■ RECORDS
········

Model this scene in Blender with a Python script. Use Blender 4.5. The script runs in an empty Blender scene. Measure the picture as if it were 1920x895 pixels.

········

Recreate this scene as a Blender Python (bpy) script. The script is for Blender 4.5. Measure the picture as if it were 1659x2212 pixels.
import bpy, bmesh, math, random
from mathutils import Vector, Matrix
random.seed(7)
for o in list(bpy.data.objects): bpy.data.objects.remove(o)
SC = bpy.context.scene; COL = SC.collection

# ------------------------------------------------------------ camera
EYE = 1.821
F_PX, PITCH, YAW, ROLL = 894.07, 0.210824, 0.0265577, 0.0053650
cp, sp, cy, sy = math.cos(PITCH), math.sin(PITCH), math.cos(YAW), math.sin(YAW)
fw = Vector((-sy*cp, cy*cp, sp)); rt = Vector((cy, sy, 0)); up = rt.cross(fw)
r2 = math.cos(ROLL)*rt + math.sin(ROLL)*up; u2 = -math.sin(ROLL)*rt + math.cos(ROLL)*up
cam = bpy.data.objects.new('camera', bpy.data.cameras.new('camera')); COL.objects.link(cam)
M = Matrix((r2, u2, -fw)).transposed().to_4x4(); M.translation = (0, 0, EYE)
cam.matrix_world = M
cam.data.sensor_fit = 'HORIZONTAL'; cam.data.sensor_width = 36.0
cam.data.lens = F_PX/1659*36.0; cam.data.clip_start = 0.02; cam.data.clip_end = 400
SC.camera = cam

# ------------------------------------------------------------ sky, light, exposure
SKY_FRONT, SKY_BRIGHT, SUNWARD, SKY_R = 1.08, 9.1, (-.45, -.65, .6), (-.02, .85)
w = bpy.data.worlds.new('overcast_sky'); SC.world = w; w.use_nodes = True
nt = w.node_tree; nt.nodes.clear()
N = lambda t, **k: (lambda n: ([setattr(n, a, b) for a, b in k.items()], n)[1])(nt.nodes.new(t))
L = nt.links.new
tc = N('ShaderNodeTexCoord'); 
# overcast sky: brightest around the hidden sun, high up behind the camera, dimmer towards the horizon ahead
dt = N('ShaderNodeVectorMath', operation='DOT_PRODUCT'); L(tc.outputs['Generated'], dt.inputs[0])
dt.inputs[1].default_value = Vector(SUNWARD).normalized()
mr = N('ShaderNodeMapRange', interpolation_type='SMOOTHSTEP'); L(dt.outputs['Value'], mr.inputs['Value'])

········

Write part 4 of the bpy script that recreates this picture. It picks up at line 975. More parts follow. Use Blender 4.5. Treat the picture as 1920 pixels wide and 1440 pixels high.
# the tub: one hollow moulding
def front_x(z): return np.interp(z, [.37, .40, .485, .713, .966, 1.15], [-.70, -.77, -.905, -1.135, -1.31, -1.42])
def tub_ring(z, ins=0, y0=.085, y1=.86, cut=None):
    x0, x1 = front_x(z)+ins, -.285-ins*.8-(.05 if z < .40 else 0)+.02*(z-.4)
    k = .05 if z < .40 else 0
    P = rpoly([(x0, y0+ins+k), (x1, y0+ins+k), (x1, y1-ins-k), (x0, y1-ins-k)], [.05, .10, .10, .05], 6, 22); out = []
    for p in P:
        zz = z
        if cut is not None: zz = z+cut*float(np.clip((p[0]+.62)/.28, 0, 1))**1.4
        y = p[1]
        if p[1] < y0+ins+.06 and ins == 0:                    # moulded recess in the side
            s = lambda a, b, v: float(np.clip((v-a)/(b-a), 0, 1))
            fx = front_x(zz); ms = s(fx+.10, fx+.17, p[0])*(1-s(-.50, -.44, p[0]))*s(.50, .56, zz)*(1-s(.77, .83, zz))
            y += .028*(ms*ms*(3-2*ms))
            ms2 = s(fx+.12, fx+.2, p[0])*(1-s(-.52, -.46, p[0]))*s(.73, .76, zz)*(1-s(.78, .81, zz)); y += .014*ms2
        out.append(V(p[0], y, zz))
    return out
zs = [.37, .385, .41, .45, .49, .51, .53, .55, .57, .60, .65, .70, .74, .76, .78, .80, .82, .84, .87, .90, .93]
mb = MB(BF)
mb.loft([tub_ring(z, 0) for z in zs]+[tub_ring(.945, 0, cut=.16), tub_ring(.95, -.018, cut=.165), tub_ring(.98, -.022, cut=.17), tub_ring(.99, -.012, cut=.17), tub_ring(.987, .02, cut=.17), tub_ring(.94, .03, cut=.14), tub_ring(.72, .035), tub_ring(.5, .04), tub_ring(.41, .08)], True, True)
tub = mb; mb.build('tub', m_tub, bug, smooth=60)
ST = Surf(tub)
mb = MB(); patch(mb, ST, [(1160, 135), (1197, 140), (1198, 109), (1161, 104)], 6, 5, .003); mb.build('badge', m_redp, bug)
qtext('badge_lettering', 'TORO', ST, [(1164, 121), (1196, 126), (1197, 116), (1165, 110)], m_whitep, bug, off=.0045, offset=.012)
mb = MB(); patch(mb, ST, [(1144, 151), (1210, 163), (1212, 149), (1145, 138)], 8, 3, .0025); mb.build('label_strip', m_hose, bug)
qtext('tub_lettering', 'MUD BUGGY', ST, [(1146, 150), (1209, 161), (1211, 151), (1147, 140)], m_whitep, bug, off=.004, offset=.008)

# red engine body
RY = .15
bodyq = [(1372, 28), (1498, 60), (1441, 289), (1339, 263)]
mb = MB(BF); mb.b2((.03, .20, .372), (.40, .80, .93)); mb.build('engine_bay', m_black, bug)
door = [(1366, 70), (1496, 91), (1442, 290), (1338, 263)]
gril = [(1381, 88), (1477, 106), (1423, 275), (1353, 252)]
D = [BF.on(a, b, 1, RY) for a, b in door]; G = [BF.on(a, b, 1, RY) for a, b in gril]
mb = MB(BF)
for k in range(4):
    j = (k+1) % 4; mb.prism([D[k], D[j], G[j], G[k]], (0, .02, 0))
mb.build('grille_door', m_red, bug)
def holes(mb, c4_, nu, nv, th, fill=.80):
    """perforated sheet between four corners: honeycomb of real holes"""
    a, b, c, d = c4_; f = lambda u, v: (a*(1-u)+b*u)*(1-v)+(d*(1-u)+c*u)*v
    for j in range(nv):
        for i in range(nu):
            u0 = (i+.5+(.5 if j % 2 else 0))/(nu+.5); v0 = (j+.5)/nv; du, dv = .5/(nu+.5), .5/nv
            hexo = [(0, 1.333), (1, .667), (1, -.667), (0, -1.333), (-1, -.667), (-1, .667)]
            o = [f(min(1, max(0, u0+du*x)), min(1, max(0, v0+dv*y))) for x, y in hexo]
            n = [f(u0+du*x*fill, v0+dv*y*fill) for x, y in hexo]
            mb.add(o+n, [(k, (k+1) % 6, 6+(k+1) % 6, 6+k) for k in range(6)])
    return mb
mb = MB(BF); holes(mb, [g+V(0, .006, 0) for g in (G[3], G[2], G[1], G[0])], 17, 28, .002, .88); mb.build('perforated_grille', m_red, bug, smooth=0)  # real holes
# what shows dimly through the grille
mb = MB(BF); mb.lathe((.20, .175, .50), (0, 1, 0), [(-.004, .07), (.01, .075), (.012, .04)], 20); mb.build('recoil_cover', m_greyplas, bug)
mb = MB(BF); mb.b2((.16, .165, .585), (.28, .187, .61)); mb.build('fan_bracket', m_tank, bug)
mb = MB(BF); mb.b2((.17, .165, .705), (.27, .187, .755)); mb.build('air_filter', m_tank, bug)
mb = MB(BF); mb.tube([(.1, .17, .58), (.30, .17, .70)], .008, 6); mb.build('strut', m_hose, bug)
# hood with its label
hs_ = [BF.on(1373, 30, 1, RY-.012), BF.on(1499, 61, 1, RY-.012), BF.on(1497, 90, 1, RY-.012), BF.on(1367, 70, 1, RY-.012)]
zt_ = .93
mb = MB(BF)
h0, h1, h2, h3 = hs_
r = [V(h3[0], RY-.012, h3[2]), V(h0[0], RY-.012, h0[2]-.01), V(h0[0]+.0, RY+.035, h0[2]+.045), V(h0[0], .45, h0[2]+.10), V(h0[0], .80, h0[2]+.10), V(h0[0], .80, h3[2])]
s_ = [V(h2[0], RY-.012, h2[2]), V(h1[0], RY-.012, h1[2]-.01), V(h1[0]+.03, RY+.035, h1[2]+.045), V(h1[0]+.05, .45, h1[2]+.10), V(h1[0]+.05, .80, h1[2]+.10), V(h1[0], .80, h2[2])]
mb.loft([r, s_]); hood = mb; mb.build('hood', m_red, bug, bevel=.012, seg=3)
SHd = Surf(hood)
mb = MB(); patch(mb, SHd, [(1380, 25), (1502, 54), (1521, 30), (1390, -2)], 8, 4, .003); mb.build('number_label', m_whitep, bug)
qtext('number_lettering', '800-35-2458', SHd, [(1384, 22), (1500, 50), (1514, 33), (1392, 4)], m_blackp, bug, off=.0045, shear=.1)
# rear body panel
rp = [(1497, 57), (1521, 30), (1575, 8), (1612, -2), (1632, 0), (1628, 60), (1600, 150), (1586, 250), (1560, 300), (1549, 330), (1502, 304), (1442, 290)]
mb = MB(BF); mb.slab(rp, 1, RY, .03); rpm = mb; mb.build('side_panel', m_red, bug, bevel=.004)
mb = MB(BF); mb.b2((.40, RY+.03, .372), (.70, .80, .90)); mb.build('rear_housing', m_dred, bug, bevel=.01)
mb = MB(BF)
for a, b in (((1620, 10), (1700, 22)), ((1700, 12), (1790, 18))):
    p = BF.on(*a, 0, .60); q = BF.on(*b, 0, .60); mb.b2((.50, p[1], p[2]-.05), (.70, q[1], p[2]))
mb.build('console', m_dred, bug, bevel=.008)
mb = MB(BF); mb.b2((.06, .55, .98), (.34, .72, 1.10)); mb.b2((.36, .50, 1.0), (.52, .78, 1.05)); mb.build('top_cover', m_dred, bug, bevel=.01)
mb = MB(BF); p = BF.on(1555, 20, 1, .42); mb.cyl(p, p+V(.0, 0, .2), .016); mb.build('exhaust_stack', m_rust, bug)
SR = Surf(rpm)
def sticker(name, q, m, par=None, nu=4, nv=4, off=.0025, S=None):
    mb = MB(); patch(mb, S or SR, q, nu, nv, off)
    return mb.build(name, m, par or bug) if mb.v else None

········

■ STATED PROBLEM
Where a line of the records above holds the word "high", copy that line.

■ FULL OUTPUT
# overcast sky: brightest around the hidden sun, high up behind the camera, dimmer towards the horizon ahead
Write part 4 of the bpy script that recreates this picture. It picks up at line 975. More parts follow. Use Blender 4.5. Treat the picture as 1920 pixels wide and 1440 pixels high.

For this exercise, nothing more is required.